Quisiera ilustrar esto último con una reflexión o meditación entorno a una historia de uno de los Evangelios. Se trata del encuentro de la sagrada familia con el anciano Simeón cuando fueron al Templo a presentar a Jesús al Señor.

Los relatos bíblicos están llenos de «encuentros» que rompen la normalidad del relato. No hay nada más normal que una pareja judía acudiese al Lugar Sagrado a presentar su vástago mediante una ofrenda (en este caso, la de los pobres). De pronto surge lo inesperado. Un anciano, Simeón, hombre justo, toma en brazos al niño y profiere unas extrañas palabras:

—Ahora Señor, despides a tu siervo en paz, conforme a tu palabra; porque han visto mis ojos tu salvación....Luz para revelación a los gentiles, y gloria de tu pueblo Israel (Lc 2,29-31).

 ¡Qué palabras!

Se nos indica que  Simeón «fue movido por el Espíritu» para que fuese ese día al Templo. Iba a reconocer a Aquel por el que tanto tiempo esperó. Dios rompía su silencio, o parte de su misterio, y el viejo creyente contemplaría la culminación de su vida.
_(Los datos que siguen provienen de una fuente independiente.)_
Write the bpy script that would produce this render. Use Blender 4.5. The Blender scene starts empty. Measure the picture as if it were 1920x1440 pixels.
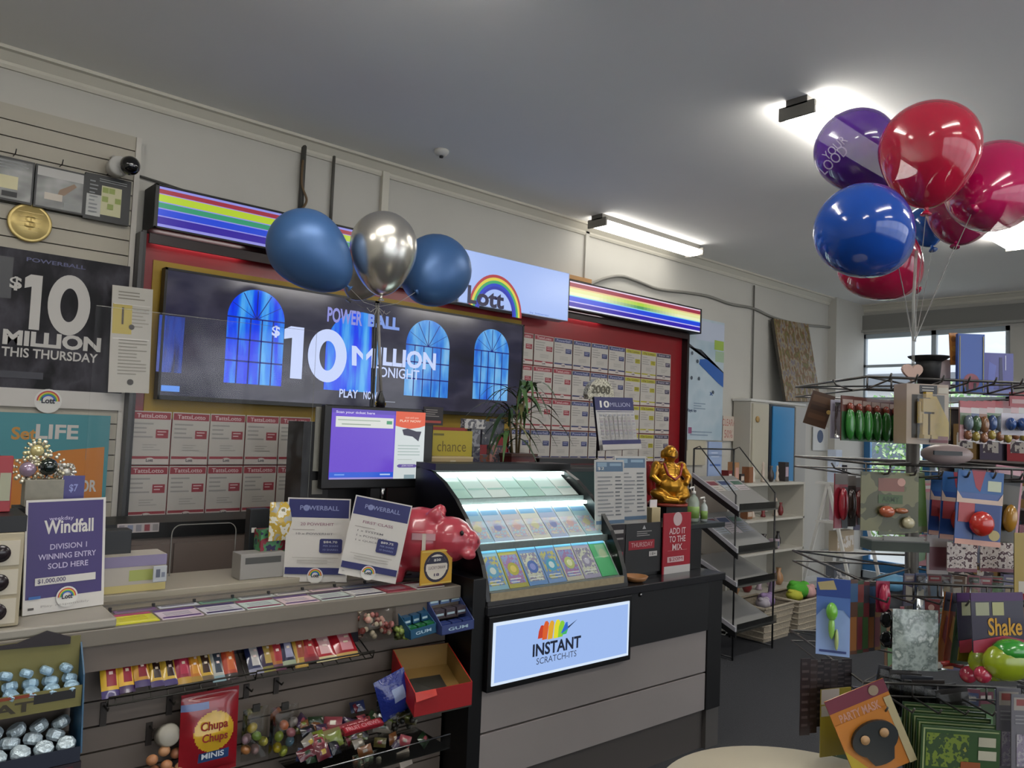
import bpy, math, random
from mathutils import Vector, Matrix
random.seed(7)
PI = math.pi
SC = bpy.context.scene
COL = SC.collection
# ---------------------------------------------------------------- camera
FPX = 1450.0
YAW, PIT, ROL = math.radians(41.85), math.radians(3.27), math.radians(2.27)
_f = Vector((math.sin(YAW)*math.cos(PIT), math.cos(YAW)*math.cos(PIT), math.sin(PIT)))
_r0 = Vector((math.cos(YAW), -math.sin(YAW), 0)); _u0 = _r0.cross(_f)
_r = _r0*math.cos(ROL) + _u0*math.sin(ROL); _u = _u0*math.cos(ROL) - _r0*math.sin(ROL)
EYE = Vector((0, 0, 1.6))
cam = bpy.data.cameras.new('camera'); camo = bpy.data.objects.new('camera', cam); COL.objects.link(camo)
cam.sensor_width = 36; cam.lens = FPX/1920*36; cam.clip_start = 0.05
camo.matrix_world = Matrix(((_r.x, _u.x, -_f.x, 0), (_r.y, _u.y, -_f.y, 0), (_r.z, _u.z, -_f.z, 1.6), (0, 0, 0, 1)))
SC.camera = camo
# ---------------------------------------------------------------- view, world
SC.view_settings.view_transform = 'Standard'; SC.view_settings.look = 'None'
SC.view_settings.exposure = 0.28; SC.view_settings.gamma = 1.0; SC.view_settings.use_curve_mapping = False
LAMP = 20.5            # emission of the ceiling tubes
SKY = 2.1
w = bpy.data.worlds.new('world'); SC.world = w; w.use_nodes = True
nt = w.node_tree; bg = nt.nodes['Background']
tc = nt.nodes.new('ShaderNodeTexCoord'); sp = nt.nodes.new('ShaderNodeSeparateXYZ'); cr = nt.nodes.new('ShaderNodeValToRGB')
nt.links.new(tc.outputs['Generated'], sp.inputs[0]); nt.links.new(sp.outputs[2], cr.inputs[0]); nt.links.new(cr.outputs[0], bg.inputs[0])
cr.color_ramp.elements[0].color = (.93, .96, 1, 1); cr.color_ramp.elements[1].color = (.7, .82, 1, 1); bg.inputs[1].default_value = SKY
# ---------------------------------------------------------------- projection helpers (metres)
def ray(px, py): return _r*((px-960)/FPX) + _u*((720-py)/FPX) + _f
def onY(px, py, y): d = ray(px, py); return EYE + d*(y/d.y)
def onX(px, py, x): d = ray(px, py); return EYE + d*(x/d.x)
def onZ(px, py, z): d = ray(px, py); return EYE + d*((z-1.6)/d.z)
def at(px, py, dep): return EYE + ray(px, py)*dep
CA = math.radians(-2.4)
CU = Vector((math.cos(CA), math.sin(CA), 0)); CV = Vector((-math.sin(CA), math.cos(CA), 0)); CO = Vector((3.61, 2.31, 0))
def cf(u, v, z): return CO + CU*(u-3.61) + CV*v + Vector((0, 0, z))
def cv(px, py, v):                    # on the counter-parallel plane at depth v, world
    d = ray(px, py); k = (v + CO.dot(CV))/d.dot(CV) if False else (v - (EYE-CO).dot(CV))/d.dot(CV); return EYE + d*k
def loc(p): q = p-CO; return Vector((q.dot(CU)+3.61, q.dot(CV), p.z))
# ---------------------------------------------------------------- materials
def s2l(c): return c/12.92 if c <= .04045 else ((c+.055)/1.055)**2.4
def hexc(h):
    if isinstance(h, str): return tuple(s2l(int(h[i:i+2], 16)/255) for i in (0, 2, 4))
    return h
MC = {}
SCR_K = .82            # brightness of lit signs and screens
ALB = .80               # reflectance scale of the paints and papers
def M(h, rough=.55, metal=0, noise=0, scale=30, coat=0, trans=0, alpha=1, bump=0, spec=.5):
    k = (h, rough, metal, noise, scale, coat, trans, alpha, bump, spec)
    if k in MC: return MC[k]
    m = bpy.data.materials.new('surface_'+str(h)); m.use_nodes = True; n = m.node_tree; b = n.nodes['Principled BSDF']
    c = hexc(h)
    if isinstance(h, str): c = tuple(q*ALB for q in c)
    b.inputs['Base Color'].default_value = (*c, 1); b.inputs['Roughness'].default_value = rough
    b.inputs['Metallic'].default_value = metal; b.inputs['Coat Weight'].default_value = coat; b.inputs['Coat Roughness'].default_value = .05
    b.inputs['Transmission Weight'].default_value = trans; b.inputs['Alpha'].default_value = alpha; b.inputs['Specular IOR Level'].default_value = spec
    if noise or bump:
        t = n.nodes.new('ShaderNodeTexCoord'); x = n.nodes.new('ShaderNodeTexNoise'); x.inputs['Scale'].default_value = scale; x.inputs['Detail'].default_value = 3
        n.links.new(t.outputs['Object'], x.inputs['Vector'])
        if noise:
            mx = n.nodes.new('ShaderNodeMix'); mx.data_type = 'RGBA'
            mx.inputs[6].default_value = (*[max(0, a*(1-noise)) for a in c], 1); mx.inputs[7].default_value = (*[min(1, a*(1+noise)) for a in c], 1)
            n.links.new(x.outputs[0], mx.inputs[0]); n.links.new(mx.outputs[2], b.inputs['Base Color'])
        if bump:
            bp = n.nodes.new('ShaderNodeBump'); bp.inputs['Strength'].default_value = bump; bp.inputs['Distance'].default_value = .01
            n.links.new(x.outputs[0], bp.inputs['Height']); n.links.new(bp.outputs[0], b.inputs['Normal'])
    MC[k] = m; return m
def E(h, st=1.0):
    k = ('e', h, st)
    if k in MC: return MC[k]
    m = bpy.data.materials.new('light_'+str(h)); m.use_nodes = True; n = m.node_tree; b = n.nodes['Principled BSDF']
    b.inputs['Base Color'].default_value = (0.01, .01, .01, 1); b.inputs['Roughness'].default_value = .25
    b.inputs['Emission Color'].default_value = (*hexc(h), 1); b.inputs['Emission Strength'].default_value = st*(SCR_K if st < 1.5 else 1)
    MC[k] = m; return m
def multi(name, cols, scale=(20, 20, 20), rough=.4, emit=0, detail=2, coat=0, sharp=True):
    """printed multicolour artwork: noise through a colour ramp"""
    k = ('m', name)
    if k in MC: return MC[k]
    m = bpy.data.materials.new(name); m.use_nodes = True; n = m.node_tree; b = n.nodes['Principled BSDF']
    t = n.nodes.new('ShaderNodeTexCoord'); mp = n.nodes.new('ShaderNodeMapping'); x = n.nodes.new('ShaderNodeTexNoise'); r = n.nodes.new('ShaderNodeValToRGB')
    mp.inputs['Scale'].default_value = scale; x.inputs['Scale'].default_value = 1; x.inputs['Detail'].default_value = detail
    n.links.new(t.outputs['Object'], mp.inputs[0]); n.links.new(mp.outputs[0], x.inputs['Vector']); n.links.new(x.outputs[0], r.inputs[0])
    el = r.color_ramp.elements; r.color_ramp.interpolation = 'CONSTANT' if sharp else 'LINEAR'
    N = len(cols)
    pos = [0 if i == 0 else .32+.36*(i-1)/max(1, N-2) for i in range(N)]
    el[0].position = 0; el[0].color = (*[q*(1 if emit else ALB) for q in hexc(cols[0])], 1); el[1].position = pos[1]; el[1].color = (*[q*(1 if emit else ALB) for q in hexc(cols[1])], 1)
    for i in range(2, N): e = el.new(pos[i]); e.color = (*[q*(1 if emit else ALB) for q in hexc(cols[i])], 1)
    b.inputs['Roughness'].default_value = rough; b.inputs['Coat Weight'].default_value = coat
    if emit:
        b.inputs['Base Color'].default_value = (.01, .01, .01, 1); n.links.new(r.outputs[0], b.inputs['Emission Color']); b.inputs['Emission Strength'].default_value = emit*SCR_K
    else: n.links.new(r.outputs[0], b.inputs['Base Color'])
    MC[k] = m; return m
def clear(name='clear_acrylic', tint=(1, 1, 1), gloss=.12, rough=.03):
    if name in MC: return MC[name]
    m = bpy.data.materials.new(name); m.use_nodes = True; n = m.node_tree; n.nodes.remove(n.nodes['Principled BSDF'])
    o = n.nodes['Material Output']; a = n.nodes.new('ShaderNodeBsdfTransparent'); g = n.nodes.new('ShaderNodeBsdfGlossy'); x = n.nodes.new('ShaderNodeMixShader')
    lw = n.nodes.new('ShaderNodeLayerWeight'); lw.inputs[0].default_value = gloss
    a.inputs[0].default_value = (*tint, 1); g.inputs['Roughness'].default_value = rough
    n.links.new(lw.outputs['Fresnel'], x.inputs[0]); n.links.new(a.outputs[0], x.inputs[1]); n.links.new(g.outputs[0], x.inputs[2]); n.links.new(x.outputs[0], o.inputs[0])
    MC[name] = m; return m
ACR = clear(); BAG = clear('clear_bag_film', (.92, .92, .9), .25, .12)
BLACK = M('0b0b0c', .35); DARK = M('1b1b1d', .5); WHITE = M('dcdad4', .5); PAPER = M('d8d4cc', .6); CHROME = M('a8a8a8', .25, 1)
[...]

Vería al Mesías, y hasta deslumbraría el futuro del niño cuando se convirtiera en hombre. El niño no era como cualquier otro.

Un profundo misterio, un asombroso significado se revelaría en su persona (Lc 2,34,35). Y no pudo menos que revelárselo a la madre, aquella que «guardaba todas las cosas en su corazón».

¡Cuántas cosas podríamos decir de este texto!

Me gustaría simplemente proponeros una pequeña reflexión:

¿No vivimos a veces tiempos de insoportables silencios del Cielo? ¿Acaso no anhelamos «ver» que Dios irrumpa en nuestra realidad? Y al igual que muchos de los que iban al templo, contemplamos las cosas sin saber discernir los tiempos.

Simeón no fue alguien aventajado por su inteligencia o pericia. Fue el Espíritu quien le reveló que vería al Ungido. Lo que vio fue un niño indefenso en los brazos de su madre. Nada excepcional a simple vista. Pero supo discernir «quién» era.

Jesús no fue simplemente un hombre como nosotros. Para llegar a comprender su significado, necesitamos como Simeón ser movidos por el Espíritu. Solamente en esa dimensión de profundidad, en lo más hondo de la existencia, podemos oír esa voz que nos revela quién es ese Hombre. Creemos por una extraña convicción, imposible de explicar, de que él era y es Luz y Salvación.

Los investigadores estudian los aspectos históricos de Jesús de Nazaret. Soy un apasionado de esas investigaciones. Pero es como si nos ayudaran a saber «qué bebé coger en nuestros brazos». Ahora bien, si queremos llegar de verdad a comprender, debemos abrirnos a esa Guía misteriosa, extraña, sorprendente que nos susurra: «Has encontrado al Esperado». En el evangelio según Juan le llaman "La palabra de Dios". Como aquel anciano en el Templo, caemos en la cuenta de que en ese Hombre, Dios rompe el silencio, se hace presente y nos acompaña.

La clave del relato, clave de nuestras vidas, es ese enigmático Espíritu, presencia activa de Dios en nosotros, que nos lleva a la conversión de la mirada. Como le ocurrió a Simeón. Como te ocurre a ti… y a mí.